A study in 2019 claimed that 20 percent of Democrats and 16 percent of Republicans reported that they “think on occasion that the country would be better off if large numbers of the opposition died.” Given the sour spirit that saturates our political and social atmospheres, perhaps the statistic is not surprising. But it is disturbing. And it raises the question: What is the duty of a Christian in a vitriolic political environment?

The Way of St. Benedictby Rowan Williams

Bloomsbury Continuum

160p, $18

 

In his latest collection of essays, The Way of St. Benedict, Rowan Williams proposes an answer. For 1,500 years, Benedict of Nursia’s monastic rule has guided Christians who seek to conform to Christ in their day-to-day lives. Williams applies Benedict’s eternal wisdom to our contemporary political and ecclesial milieu. 
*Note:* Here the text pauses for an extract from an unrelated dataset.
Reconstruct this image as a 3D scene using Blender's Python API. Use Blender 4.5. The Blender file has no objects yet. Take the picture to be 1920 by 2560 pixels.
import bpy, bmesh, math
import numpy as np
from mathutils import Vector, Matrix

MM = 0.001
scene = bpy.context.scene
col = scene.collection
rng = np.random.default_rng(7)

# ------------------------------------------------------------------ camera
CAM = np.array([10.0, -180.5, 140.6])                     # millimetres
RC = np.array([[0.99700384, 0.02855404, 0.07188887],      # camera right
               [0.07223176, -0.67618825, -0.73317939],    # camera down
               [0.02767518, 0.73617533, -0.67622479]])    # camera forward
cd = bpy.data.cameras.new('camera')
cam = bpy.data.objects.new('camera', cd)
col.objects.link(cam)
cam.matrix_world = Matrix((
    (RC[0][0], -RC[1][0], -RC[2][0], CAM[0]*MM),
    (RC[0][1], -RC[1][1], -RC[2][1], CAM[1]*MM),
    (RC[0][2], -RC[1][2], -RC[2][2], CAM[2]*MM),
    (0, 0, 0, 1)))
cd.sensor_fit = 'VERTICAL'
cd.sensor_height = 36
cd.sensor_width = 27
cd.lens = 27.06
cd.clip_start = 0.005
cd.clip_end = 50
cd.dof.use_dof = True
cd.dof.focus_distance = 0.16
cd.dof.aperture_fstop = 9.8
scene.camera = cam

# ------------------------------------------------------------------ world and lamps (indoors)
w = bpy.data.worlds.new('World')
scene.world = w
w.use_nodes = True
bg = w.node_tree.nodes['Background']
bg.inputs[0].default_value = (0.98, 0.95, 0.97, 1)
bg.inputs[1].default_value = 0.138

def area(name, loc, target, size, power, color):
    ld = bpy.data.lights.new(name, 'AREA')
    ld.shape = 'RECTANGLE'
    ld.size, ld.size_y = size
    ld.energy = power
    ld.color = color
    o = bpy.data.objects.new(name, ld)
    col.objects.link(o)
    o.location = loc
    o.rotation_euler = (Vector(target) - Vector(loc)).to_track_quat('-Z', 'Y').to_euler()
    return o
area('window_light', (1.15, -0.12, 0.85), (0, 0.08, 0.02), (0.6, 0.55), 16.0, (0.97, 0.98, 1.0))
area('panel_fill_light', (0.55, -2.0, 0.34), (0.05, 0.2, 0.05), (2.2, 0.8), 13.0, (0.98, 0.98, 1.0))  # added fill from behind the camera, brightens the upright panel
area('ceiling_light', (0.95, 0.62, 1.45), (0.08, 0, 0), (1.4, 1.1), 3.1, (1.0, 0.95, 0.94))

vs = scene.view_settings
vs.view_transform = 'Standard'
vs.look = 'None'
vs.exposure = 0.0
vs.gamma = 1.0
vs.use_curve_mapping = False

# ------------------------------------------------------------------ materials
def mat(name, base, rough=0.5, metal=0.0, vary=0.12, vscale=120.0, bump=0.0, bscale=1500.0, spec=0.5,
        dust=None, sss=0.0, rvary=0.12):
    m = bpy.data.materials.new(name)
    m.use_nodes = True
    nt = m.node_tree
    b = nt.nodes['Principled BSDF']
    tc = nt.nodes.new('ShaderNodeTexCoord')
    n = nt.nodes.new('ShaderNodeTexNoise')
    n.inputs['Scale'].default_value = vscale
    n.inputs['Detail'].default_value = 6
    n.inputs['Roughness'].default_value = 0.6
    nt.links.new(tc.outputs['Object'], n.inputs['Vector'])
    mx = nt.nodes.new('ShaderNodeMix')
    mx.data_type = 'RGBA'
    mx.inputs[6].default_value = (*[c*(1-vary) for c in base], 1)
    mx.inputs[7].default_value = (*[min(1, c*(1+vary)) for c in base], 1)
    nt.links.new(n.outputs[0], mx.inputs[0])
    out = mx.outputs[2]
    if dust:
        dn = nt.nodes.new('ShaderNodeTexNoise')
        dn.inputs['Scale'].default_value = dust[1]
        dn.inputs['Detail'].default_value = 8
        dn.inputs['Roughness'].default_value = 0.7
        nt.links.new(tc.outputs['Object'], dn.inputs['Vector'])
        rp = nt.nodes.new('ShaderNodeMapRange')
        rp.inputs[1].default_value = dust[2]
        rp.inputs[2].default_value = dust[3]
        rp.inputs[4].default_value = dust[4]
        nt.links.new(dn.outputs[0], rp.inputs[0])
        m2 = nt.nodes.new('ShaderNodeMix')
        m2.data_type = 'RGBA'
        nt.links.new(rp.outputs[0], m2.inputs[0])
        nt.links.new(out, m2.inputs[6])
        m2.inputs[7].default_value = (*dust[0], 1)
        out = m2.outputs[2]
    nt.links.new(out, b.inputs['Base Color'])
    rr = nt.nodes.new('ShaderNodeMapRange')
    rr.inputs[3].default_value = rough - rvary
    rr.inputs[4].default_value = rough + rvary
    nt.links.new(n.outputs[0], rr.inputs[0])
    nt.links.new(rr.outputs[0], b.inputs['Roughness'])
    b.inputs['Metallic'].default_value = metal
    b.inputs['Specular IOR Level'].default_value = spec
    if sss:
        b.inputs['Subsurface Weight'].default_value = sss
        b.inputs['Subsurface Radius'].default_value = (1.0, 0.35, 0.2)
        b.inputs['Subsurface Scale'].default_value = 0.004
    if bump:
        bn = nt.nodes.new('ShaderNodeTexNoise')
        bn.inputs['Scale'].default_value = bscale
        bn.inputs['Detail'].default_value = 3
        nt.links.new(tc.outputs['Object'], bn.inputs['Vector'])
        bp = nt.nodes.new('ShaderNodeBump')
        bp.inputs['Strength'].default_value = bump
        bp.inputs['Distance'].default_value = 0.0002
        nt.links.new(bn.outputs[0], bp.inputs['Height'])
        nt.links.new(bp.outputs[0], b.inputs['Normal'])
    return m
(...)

Benedict’s rule rests on three main pillars: obedience, conversatio morum (meaning a commitment to examining and reforming habits that make up our lives) and stability. 

Williams homes in on stability as a salve for many of our contemporary ills. Stability offers a countercultural witness to our transient culture. “Benedict regards monastic life as a discipline for being where you are, rather than taking refuge in the infinite smallness of your own fantasies,” writes Williams. Monastic stability is not simply geographic, but essentially communal, “because at its basis lies the recognition that others won’t go away.”

Stability, in Williams’s interpretation, means a commitment to dwelling with the other—even the unpleasant or antagonistic other. It means acknowledging that my own unhappiness will not be solved by the absence of the offending person. 

Williams’s definition of stability directly opposes the scapegoating that is the current order of the day. A stable community does not seek to mend disruptions by removing or eradicating the disturbance. 

These essays, in part, respond to the idea of the “Benedict option” popularized by Rod Dreher. As a rejoinder to Dreher’s project, Williams argues that a truly Benedictine option does not mean retreating from the wider culture. Rather, Benedict’s rule—particularly the commitment to stability—offers a way of communal life that can accommodate difference and authentically renew any culture in which Christians find themselves.

This was, ultimately, Benedict’s original project—to fuse new life into the world through communities committed to radical love of the neighbor, who will never go away.